— start DATA BLOCK —

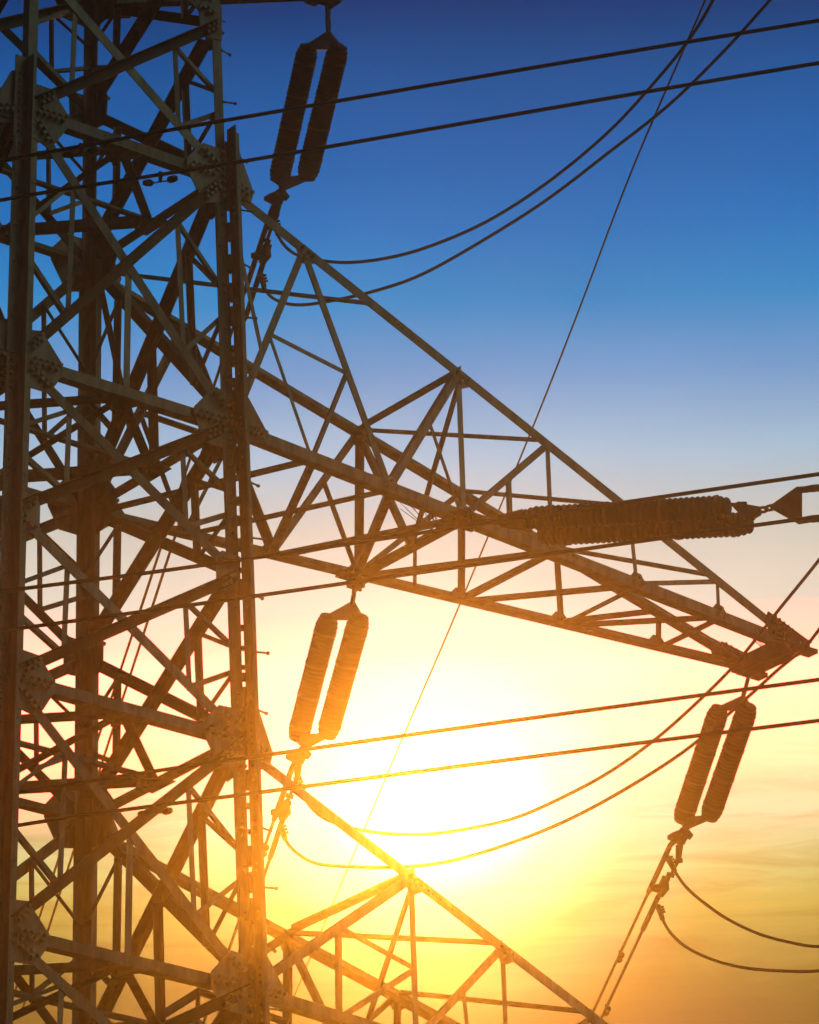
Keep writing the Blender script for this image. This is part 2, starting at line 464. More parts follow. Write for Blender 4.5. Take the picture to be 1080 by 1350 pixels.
# ------------------------------------------------------------------ cross arms
def arm(sx, zL, zU, length, tip_hw, xs_low, xs_up, web, plan, frames, secondary, thin=True, z_tip=0.0, tip_k=1.0):
    w0, w1 = hw(zL), hw(zU)
    tipx = length
    def low(x, s):
        k = (x - w0) / (tipx - w0)
        return V((sx * x, s * (w0 + (tip_hw - w0) * k), Z(zL + z_tip * k)))
    def upn(x, s):
        k = (x - w1) / (tipx - w1)
        return V((sx * x, s * (w1 + (tip_hw - w1) * k), Z(zU - .095 + (zL + z_tip + .10 - zU) * k)))
    pt = {}
    for s in (-1, 1):
        for i, x in enumerate(xs_low): pt['n%d' % i, s] = low(x, s)
        for i, x in enumerate(xs_up): pt['U%d' % i, s] = upn(x, s)
    nrm = {s: V((0, s, 0)) for s in (-1, 1)}
    dl = (low(tipx, -1) - low(w0, -1)).normalized()
    for s in (-1, 1):
        d = (low(tipx, s) - low(w0, s)); nrm[s] = V((-d.y, d.x, 0)).normalized()
        if nrm[s].y * s < 0: nrm[s] = -nrm[s]
    for s in (-1, 1):
        n = nrm[s]
        c0 = .05
        m = MB(); angle(m, low(w0 + .1, s), low(tipx - .05, s), n, .122, edge=-1, out=-1, off=-.016, t=.014)
        for x in xs_low[3:5]:
            for k in range(7 if x < tipx - 1 else 0):
                q = low(x + .12 + .06 * k, s)
                m.bolt(q + n * -.016 + V((0, 0, .02)), n, .014, .022)
        m.build('arm_chord', GALV, tower)
        m = MB(); angle(m, upn(w1 + .1, s), upn(tipx - .12, s), n, .112 if s < 0 else .15, edge=1 if s < 0 else -1, out=-1, off=-.016, t=.013)
        for x in xs_up[2:3]:
            for k in range(9 if x < tipx - 1 else 0):
                q = upn(x + .10 + .06 * k, s)
                m.bolt(q + n * -.016, n, .014, .022)
        m.build('arm_chord', GALV, tower)
        for a, b, size in web:
            P, Q = pt[a, s], pt[b, s]
            m = MB()
            vert = abs((Q - P).normalized().z) > .9
            angle(m, P, Q, n, size, edge=1, out=-1, off=-.032, up=(sx, 0, 0) if vert else None, bolts=1)
            m.build('arm_brace', GALV, tower)
        for (a, b, ka), (c, d2, kb), size in secondary:
            P = pt[a, s].lerp(pt[b, s], ka); Q = pt[c, s].lerp(pt[d2, s], kb)
            m = MB(); angle(m, P, Q, n, size, edge=1, out=-1, off=-.045); m.build('arm_strut', GALV, tower)
        # node plates
        for i, x in enumerate(xs_low):
            if 1 < i and x < tipx - .6:
                m = MB(); gusset(m, low(x, s), n, [(dl, .12, .09, 1), (-dl, .12, .09, 1), (V((0, 0, 1)), .125, .10, 1)], -.030, -.020, bside=1)
                m.build('gusset_plate', GALV, tower)
        for i, x in enumerate(xs_up):
            if x < tipx - .8 and i in ((1, 3) if len(xs_up) > 6 else (2, 3)):
                du = (upn(tipx, s) - upn(w1, s)).normalized()
                m = MB(); gusset(m, upn(x, s), n, [(du, .18, .10, 2), (-du, .10, .10, 1), (V((0, 0, -1)), .16, .09, 1)], -.032, -.022, bside=1)
                m.build('gusset_plate', GALV, tower)
    dn = V((0, 0, -1))
    for a, sa, b, sb, size in plan:
        P, Q = pt[a, sa], pt[b, sb]
        topside = a[0] == 'U'
        o = V((0, 0, -.05 if not topside else .03))
        m = MB(); angle(m, P + o, Q + o, dn, size, edge=1, out=-1, off=0, up=(0, 1, 0), cut0=.05, cut1=.05); m.build('arm_brace', GALV, tower)
    for i, (lo, hi) in enumerate(frames):
        mid = (pt[lo, -1] + pt[lo, 1]) / 2 + V((0, 0, -.03))
        for s in (-1, 1):
            m = MB(); angle(m, pt[hi, s], mid, V((-sx, 0, 0)), .065, edge=1, out=-1, off=0); m.build('arm_brace', GALV, tower)
    # tip: cheek plates on both sides and a channel between them
    for s in (-1, 1):
        n = nrm[s]
        ll = (low(tipx - 1, s) - low(tipx, s)).normalized(); uu = (upn(tipx - 1, s) - upn(tipx, s)).normalized()
        m = MB()
        gusset(m, low(tipx, s) + V((0, 0, .04)), n, [(ll, .50 * tip_k, .11, 4), (uu, .56 * tip_k, .12, 5), (-ll, .16 * tip_k, .12, 1)], -.012, .004)
        gusset(m, low(tipx, s) + V((0, 0, .04)), n, [(ll, .40 * tip_k, .11, 4), (uu, .46 * tip_k, .12, 5), (-ll, .16 * tip_k, .12, 1)], -.050, -.036, bside=-1)
        m.box(low(tipx, s) + V((sx * .02, 0, -.05)), V((1, 0, 0)), V((0, 1, 0)), V((0, 0, 1)), .34 * tip_k, .16, .05)
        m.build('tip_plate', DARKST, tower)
    m = MB()
    a, b = low(tipx - .05, -1), low(tipx - .05, 1)
    angle(m, a + V((0, 0, -.03)), b + V((0, 0, -.03)), V((sx, 0, 0)), .16, edge=-1, out=-1, off=.06, t=.015)
    a, b = low(tipx - .22, -1), low(tipx - .22, 1)
    angle(m, a + V((0, 0, -.03)), b + V((0, 0, -.03)), V((-sx, 0, 0)), .14, edge=-1, out=-1, off=.06, t=.015)
    m.build('tip_beam', GALV, tower)
    return pt, low, upn, nrm

# middle arm
MID_LOW = [hw(0), 2.40, 3.487, 4.558, 5.864, 7.166, 8.462]
MID_UP = [hw(zB), 2.342, 3.388, 4.557, 5.870, 7.112, 8.475]
WEB = [('n0', 'U1', .085), ('U1', 'n2', .085), ('n2', 'U3', .085), ('U3', 'n3', .075), ('n3', 'U4', .065), ('U4', 'n4', .06), ('n4', 'U5', .055), ('U5', 'n5', .05), ('U6', 'n6', .045), ('n5', 'U6', .055)]
SEC = [(('n0', 'U1', .52), ('U1', 'n2', .52), .05), (('n0', 'U1', .52), ('n1', 'n2', 0), .04), (('U1', 'n2', .52), ('n1', 'n2', 0.02), .042),
       (('n2', 'U3', .58), ('n2', 'n3', .98), .04), (('n3', 'U4', .55), ('n3', 'n4', .55), .045), (('U0', 'U1', .05), ('n0', 'U1', .42), .05)]
PLAN = [('n1', -1, 'n2', 1, .07), ('n2', -1, 'n3', 1, .085), ('n3', -1, 'n3', 1, .13), ('n3', -1, 'n2', 1, .085), ('n4', -1, 'n4', 1, .06), ('n4', -1, 'n3', 1, .085), ('n5', -1, 'n4', 1, .075),
        ('n5', -1, 'n5', 1, .055), ('n6', -1, 'n5', 1, .07), ('n6', -1, 'n6', 1, .07), ('n1', -1, 'n0', 1, .075), ('n2', -1, 'n1', 1, .06),
        ('U3', -1, 'U3', 1, .09), ('U0', 1, 'U2', -1, .05), ('U3', 1, 'U4', -1, .05), ('U4', 1, 'U5', -1, .05), ('U5', 1, 'U6', -1, .055)]
mid_pt, mid_low, mid_up, mid_n = arm(1, 0.0, zB, 9.753, .4216, MID_LOW, MID_UP, WEB, PLAN, [('n3', 'U3')], SEC)
# lower arm, one panel shorter
LOW_LOW = [hw(zD), 2.655, 3.688, 4.985, 6.285, 7.585]
LOW_UP = [hw(zC), 2.45, 3.688, 4.985, 6.300, 7.60]
WEB2 = [('n0', 'U2', .09), ('U2', 'n2', .075), ('n2', 'U3', .065), ('U3', 'n3', .06), ('n3', 'U4', .055), ('U4', 'n4', .05), ('n4', 'U5', .05), ('U5', 'n5', .045)]
SEC2 = [(('n0', 'U2', .55), ('n1', 'n2', 0), .05), (('n0', 'U2', .55), ('U2', 'n2', .55), .06), (('U2', 'n2', .57), ('n1', 'n2', 0), .055), (('n2', 'U3', .55), ('n2', 'n3', .6), .05)]
PLAN2 = [('n1', -1, 'n2', 1, .07), ('n2', -1, 'n2', 1, .13), ('n3', -1, 'n2', 1, .08), ('n3', -1, 'n3', 1, .06), ('n4', -1, 'n3', 1, .07), ('n2', -1, 'n1', 1, .06),
         ('U2', -1, 'U2', 1, .105), ('U2', 1, 'U3', -1, .06), ('U3', 1, 'U4', -1, .055)]
low_pt, low_low, low_up, low_n = arm(1, zD, zC, 8.88, .43, LOW_LOW, LOW_UP, WEB2, PLAN2, [('n2', 'U2')], SEC2)
# upper arm (only its underside reaches into the picture)
TOP_LOW = [hw(zH), 2.5, 3.60, 4.9, 6.2, 7.5]
WEB3 = [('n0', 'U2', .09), ('U2', 'n2', .075), ('n2', 'U3', .065), ('U3', 'n3', .06)]
h_top = on_plane(432, -6, (0, .22, 0), V((0, 1, 0)))
print('TOP', h_top, h_top.z - GZ)
top_pt, top_low, top_up, top_n = arm(1, zH, zI, h_top.x + .02, .22, [hw(zH), 2.5, 3.60], [hw(zI), 2.45, 3.60], [('n0', 'U1', .09), ('U1', 'n1', .075), ('n1', 'U2', .065), ('U2', 'n2', .06)], [('n1', -1, 'n1', 1, .08)], [], [], z_tip=h_top.z - GZ - zH, tip_k=.55)
# arms on the far left, whose roots show at the edge of the picture
for zl, zu, ln in ((0.0, zB, 9.753), (zD, zC, 8.88)):
    arm(-1, zl, zu, ln, .43, [hw(zl), 2.4, 3.5, 4.6], [hw(zu), 2.4, 3.5, 4.6], [('n0', 'U1', .085), ('U1', 'n2', .085), ('n2', 'U3', .08)], [('n3', -1, 'n3', 1, .13)], [], [])

# gusset plates where braces and arms meet the legs
arm_at = {zA: (1, 9.753, 0), zB: (1, 9.753, -zB), zD: (1, 8.88, 0), zC: (1, 8.88, zD - zC), zH: (1, h_top.x, 0)}
for fi, (A, B, n) in enumerate(FACES):
    for cidx, (C0, C1) in enumerate(((A, B), (B, A))):
        for z, zu, zd in ((zH, zI, zF), (zB, zF, zA), (zA, zB, zE), (zC, zE, zD), (zD, zC, zG)):
            c = P3(*C0, z)
            h = (P3(*C1, z) - c).normalized()
            du = (P3(*C1, zu) - c).normalized(); dd = (P3(*C1, zd) - c).normalized()
            m = MB()
            arms = [(h, .50, .13, 5), (dd, .46, .12, 4), (du, .42, .12, 3)]
            ex = []
            gusset(m, c, n, arms, .002, .015, extra=[(0.0, .30), (0.0, -.30)] )
            # the row of bolts down the leg
            for k in range(7):
                m.bolt(c + V((0, 0, -.26 + .085 * k)) + h * .055 + n * .015, n, .022, .045)
            if fi in (0, 2) and z in arm_at:
                sgn, ln, drop = arm_at[z]
                sx = C0[0]
                s = C0[1]
                w = hw(z)
                da = V((sx * (ln - w), s * (.43 - w), drop)).normalized()
                dw = V((0, 0, 1)) if z in (zA, zD) else V((0, 0, .25))
                nn = V((-da.y, da.x, 0)).normalized()
                if nn.dot(n) < 0: nn = -nn
                low_side = z in (zA, zD, zH)
                plate = [(da, .42 if low_side else .36, .13, 5), (V((sx * .30, 0, .9 if low_side else 1)), .40, .10, 0), (V((0, 0, -1)), .16, .10, 0), (V((0, 0, 1)), .42, .06, 0)]
                gusset(m, c + V((sx * .02, s * .004, 0)), nn, plate, -.012, .001)
            m.build('gusset_plate', GALV, tower)
        # short panels: a smaller rectangular plate
        for z, zu, zd in ((zF, zH, zB), (zE, zA, zC), (zG, zD, zJ)):
            c = P3(*C0, z)
            h = (P3(*C1, z) - c).normalized()
            du = (P3(*C1, zu) - c).normalized(); dd = (P3(*C1, zd) - c).normalized()
            m = MB()
            gusset(m, c, n, [(h, .26, .32, 0), (dd, .30, .12, 3), (du, .30, .12, 2)], .002, .014, extra=[(0.0, .2), (0.0, -.2)])
            m.build('gusset_plate', GALV, tower)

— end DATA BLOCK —

◆ **OBJECTIVE**:
The line with "m.build('tip_plate', DARKST, tower)" marks the start and the line with "return pt, low, upn, nrm" marks the end; transcribe every line in that stretch, unchanged.

◆ **REPLY TO THE EXERCISE**:
        m.build('tip_plate', DARKST, tower)
    m = MB()
    a, b = low(tipx - .05, -1), low(tipx - .05, 1)
    angle(m, a + V((0, 0, -.03)), b + V((0, 0, -.03)), V((sx, 0, 0)), .16, edge=-1, out=-1, off=.06, t=.015)
    a, b = low(tipx - .22, -1), low(tipx - .22, 1)
    angle(m, a + V((0, 0, -.03)), b + V((0, 0, -.03)), V((-sx, 0, 0)), .14, edge=-1, out=-1, off=.06, t=.015)
    m.build('tip_beam', GALV, tower)
    return pt, low, upn, nrm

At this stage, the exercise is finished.